15 de abril de 2012
a solidão
Solidão não tem dono. Minha
solidão, tua solidão. A gente longe um do outro porque juntos já não andávamos
para frente, porque é melhor assim. Encho-me de ocupações até não sobrarem
cinco minutos do meu tempo. Porque cinco minutos são o suficiente para sentir o
vazio e a solidão e a dor de estar sozinho em um mundo feito para dois. Lugares
dispostos aos pares nos ônibus, bancos para duas pessoas nos parques, mesas
para dois nos restaurantes, promoções e ingressos para você e um acompanhante.
O mundo esquece dos solitários e a vida não dá conta de encontrar um lugar para
nós, que estamos sempre encostados em paredes, apoiados em colunas, fumando um
cigarro, fingindo mandar uma mensagem no celular, escondidos atrás do que na
verdade já lemos. Levantamos os olhos, olhamos em volta. Nada. E num existir
entre ser e não ser sozinho, consolos que vêm em silêncios, no
não-ter-o-que-dizer de outrem. Dos sorrisos não cientes que fazem coro com
o poeta cantando que é impossível ser feliz sozinho. Da saudade de
companhia e não da companhia em si e que portanto talvez não seria saudade?

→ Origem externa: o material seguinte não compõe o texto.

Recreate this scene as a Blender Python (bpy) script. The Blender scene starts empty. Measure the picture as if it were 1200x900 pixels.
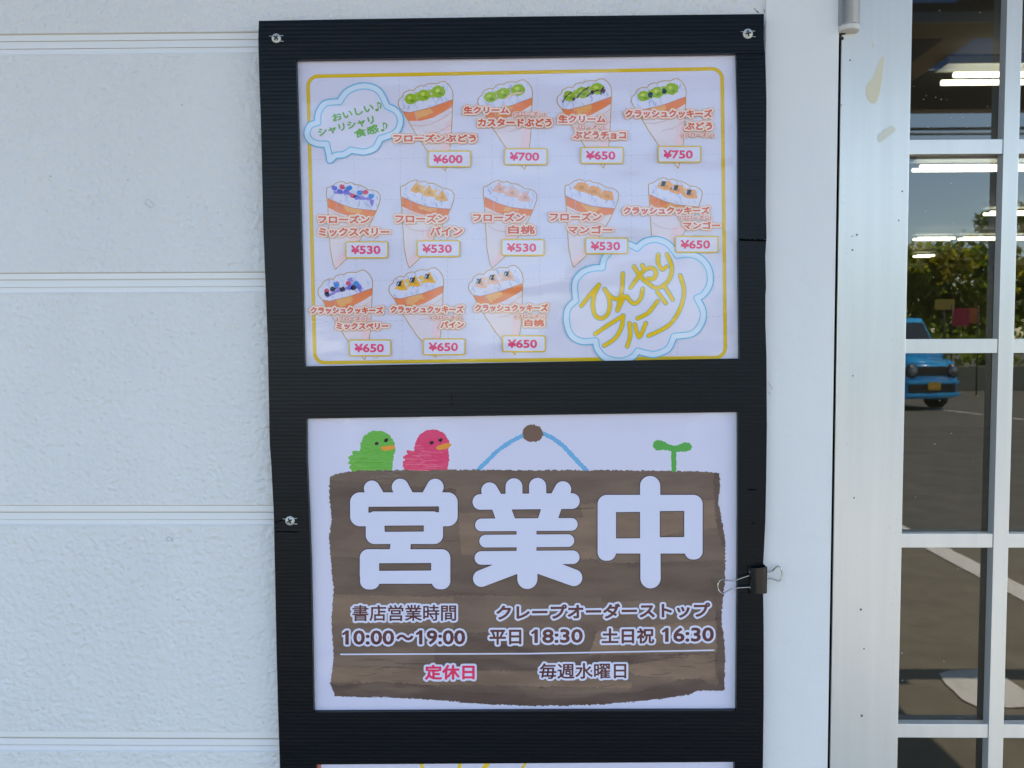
import bpy, bmesh, math, random
import numpy as np
from mathutils import Vector, Matrix
from mathutils.geometry import tessellate_polygon
random.seed(7)
SC = bpy.context.scene
COL = SC.collection
R = math.radians

# ------------------------------------------------------------------ camera
F = 933.0                                    # focal length in pixels of a 1200 px wide frame
CAM = np.array([0.0, -0.746, 1.40])
TILT, YAW, ROLL = R(2.72), R(0.9), -0.0035
fw = Vector((-math.sin(YAW) * math.cos(TILT), math.cos(YAW) * math.cos(TILT), -math.sin(TILT)))
rt = fw.cross(Vector((0, 0, 1))).normalized(); up = rt.cross(fw)
rt2 = rt * math.cos(ROLL) + up * math.sin(ROLL); up2 = up * math.cos(ROLL) - rt * math.sin(ROLL)
cd = bpy.data.cameras.new('camera'); cam = bpy.data.objects.new('camera', cd); COL.objects.link(cam)
m = Matrix((rt2, up2, -fw)).transposed().to_4x4(); m.translation = Vector(CAM); cam.matrix_world = m
cd.sensor_width = 36; cd.lens = 36 * F / 1200; cd.clip_start = 0.02; cd.clip_end = 2000
cd.dof.use_dof = True; cd.dof.focus_distance = 0.745; cd.dof.aperture_fstop = 15
SC.camera = cam
SC.render.resolution_x, SC.render.resolution_y = 1024, 768
# ------------------------------------------------------------------ light
SUN_EL, SUN_AZ = R(60), R(92)               # azimuth from +Y towards +X: high sun over the car park, from the right
w = bpy.data.worlds.new('World'); SC.world = w; w.use_nodes = True
nt = w.node_tree; bg = nt.nodes['Background']
sky = nt.nodes.new('ShaderNodeTexSky'); sky.sky_type = 'NISHITA'; sky.sun_disc = False
sky.sun_elevation = SUN_EL; sky.sun_rotation = SUN_AZ; sky.air_density = 1.0; sky.dust_density = 0.15; sky.ozone_density = 1.0
nt.links.new(sky.outputs[0], bg.inputs[0]); bg.inputs[1].default_value = 0.145
sd = bpy.data.lights.new('sun', 'SUN'); sd.energy = 3.6; sd.angle = R(0.5); sd.color = (1, .96, .90)
sun = bpy.data.objects.new('sun', sd); COL.objects.link(sun)
SUNV = Vector((math.sin(SUN_AZ) * math.cos(SUN_EL), math.cos(SUN_AZ) * math.cos(SUN_EL), math.sin(SUN_EL)))
sun.rotation_euler = SUNV.to_track_quat('Z', 'Y').to_euler(); sun.location = (0, 0, 8)
vs = SC.view_settings; vs.view_transform = 'Standard'; vs.look = 'None'; vs.gamma = 1; vs.exposure = 1.89
SC.cycles.max_bounces = 8; SC.cycles.diffuse_bounces = 4; SC.cycles.glossy_bounces = 4; SC.cycles.transparent_max_bounces = 12
SC.cycles.sample_clamp_indirect = 6

# ------------------------------------------------------------------ point helpers
RT, UP, FW = np.array(rt2), np.array(up2), np.array(fw)
def ray(px, py):
    px = np.asarray(px, float); py = np.asarray(py, float)
    return FW + ((px - 600) / F)[..., None] * RT + ((450 - py) / F)[..., None] * UP
def P(px, py, Y):                             # where the line of sight meets the upright plane y = Y
    d = ray(px, py); t = (Y - CAM[1]) / d[..., 1]
    return CAM + d * t[..., None]
YG = 0.0105                                   # glass plane
def refl_ground(px, py, z=0.0):
    d = ray(px, py); t = (z - CAM[2]) / d[2]; p = CAM + d * t
    return Vector((p[0], 2 * YG - p[1], z))
def refl(px, py, D):
    p = P(px, py, CAM[1] + D); return Vector((p[0], 2 * YG - p[1], p[2]))

# ------------------------------------------------------------------ objects
def link(name, me, mat=None, parent=None):
    o = bpy.data.objects.new(name, me); COL.objects.link(o)
    for q in (mat if isinstance(mat, (list, tuple)) else [mat]):
        if q: me.materials.append(q)
    if parent: o.parent = parent
    return o
def tag(o, label=None, cat=None, group=None, kind=None):
    if label: o['label'] = label
    if cat: o['category'] = cat
    if group: o['group'] = group
    if kind: o['kind'] = kind
    return o
def thing(name, label, cat, group=None, loc=(0, 0, 0), rz=0):
    o = bpy.data.objects.new(name, None); o.empty_display_size = .05; COL.objects.link(o)
    o.location = loc; o.rotation_euler = (0, 0, rz)
    return tag(o, label, cat, group)
def mesh(name, V, Fc, mat, parent=None, smooth=False, idx=None):
    me = bpy.data.meshes.new(name); me.from_pydata([tuple(v) for v in V], [], Fc); me.update()
    if smooth: me.polygons.foreach_set('use_smooth', [True] * len(me.polygons))
    if idx is not None: me.polygons.foreach_set('material_index', idx)
    return link(name, me, mat, parent)
def box(name, x0, x1, y0, y1, z0, z1, mat, parent=None, bevel=0.0):
    bm = bmesh.new(); bmesh.ops.create_cube(bm, size=1)
    for v in bm.verts:
        v.co = Vector(((x0 + x1) / 2 + v.co.x * (x1 - x0), (y0 + y1) / 2 + v.co.y * (y1 - y0), (z0 + z1) / 2 + v.co.z * (z1 - z0)))
    if bevel: bmesh.ops.bevel(bm, geom=bm.edges[:], offset=bevel, segments=2, affect='EDGES', profile=.6)
    me = bpy.data.meshes.new(name); bm.to_mesh(me); bm.free()
    return link(name, me, mat, parent)
def tube(name, pts, r, mat, parent=None, n=8, closed=False):
    V, Fc = [], []; pts = [Vector(p) for p in pts]; N = len(pts)
    rs = r if isinstance(r, (list, tuple)) else [r] * N
    for i, p in enumerate(pts):
        a = pts[max(i - 1, 0)]; b = pts[min(i + 1, N - 1)]; t = (b - a).normalized()
        u = t.cross(Vector((0, 0, 1)) if abs(t.z) < .9 else Vector((1, 0, 0))).normalized(); v = t.cross(u)
        for k in range(n):
            an = 2 * math.pi * k / n; V.append(p + (u * math.cos(an) + v * math.sin(an)) * rs[i])
    for i in range(N - 1):
        for k in range(n):
            Fc.append((i * n + k, i * n + (k + 1) % n, (i + 1) * n + (k + 1) % n, (i + 1) * n + k))
    Fc.append(tuple(range(n))[::-1]); Fc.append(tuple((N - 1) * n + k for k in range(n)))
    return mesh(name, V, Fc, mat, parent, smooth=True)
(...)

Todo o mundo o tempo todo, de um jeito ou de outro. Eu nunca. Vejo o vazio na
camisola que não tem para quem ser usada e na barba que não raspa em outras
bocas. Na falta da mão para dar, vêm os dias que também vão indo. O soprar
das coisas e o arrastar das manhãs, a espera do ônibus, o verde de longe. Meus
olhos percorrem os outros olhos, à procura de um rosto qualquer de melancolia,
vislumbrando tudo o que poderia ser. Sem ser. Entre realidade, fantasia e
ficção, quem pode nos culpar. Quando as três se confundem, ideias que não se
aprumam, vida que toma forma em outro lugar. Na doçura dos ritmos que
potencializam a solidão. Há dias em que simplesmente não vivemos. Mesmo que o
futuro não possa esperar, paro meu relógio e deixo. Existiu uma vez um
sentimento tão forte que poderia arrebentar; e agora existem imagens borradas.
Há dias em que simplesmente não queremos viver. Nesses dias não nascemos e não
crescemos, nesses dias não somos sequer o borrão na parede. E até o borrão é
mais vivo nos dias em que não vivemos. Voz de poesia morta. Garganta seca e
catarro. As sobras e os restos. Estou feliz demais, e isso agora é desculpa
para terminar. E dos fins a vida se faz: fins e meios, mas sempre fins. Bem
longe daqui fica um lugar bonito, e lá vale a pena estar, mas ainda lá estarei
sozinho. O mundo esquece a gente, mas a gente não esquece o mundo, que as
bicicletas individuais já não dão conta da nossa existência. Perdidos na
vontade de se encontrar – ou de encontrar, simplesmente. Carrego em mim todas
as marcas, as mentiras e as ausências. De quem eu criei e quis que fosse. De quem nem existe senão na minha
imaginação. As tarefas esperam por um momento propício, acumulam-se e não se
fazem. Não quero fazê-las porque tenho mais o que fazer – o quê? E quem eu sou
para ter o que fazer? Esperando sozinho. Esperando e esperar. A maioria das
pessoas quer viver. A maioria tem uma vida difícil, com trabalhos indignos ou
trabalho nenhum, dívidas, carências – e mesmo assim ainda querem viver. De
alguma forma, elas encontraram uma razão. De alguma forma, eu nunca encontrei a minha. Talvez eu
nunca encontre. Jogo minha cara no espelho, recolho os cacos sob o chuveiro e
enterro o que sobrar no sofá, surdo do mundo. Numa noite, tu és distante e és
perto, e contrariando todas as vontades e possibilidades ser um ou ser outro já
não traz diferenças. Porque o que havia nós destruímos, como fazemos com tudo o
que não é uma forma de agrado. E enquanto te imagino dançar no ritmo estranho
da música, me deixo estar, porque só posso estar e não há mais nada para mim.
Lá (fora), aqui (dentro). Não há tanto que separe, não há quase nada que una. John
canta as palavras de Paul. Todas as pessoas solitárias – de onde elas
vieram? Todas as pessoas solitárias – qual o lugar delas?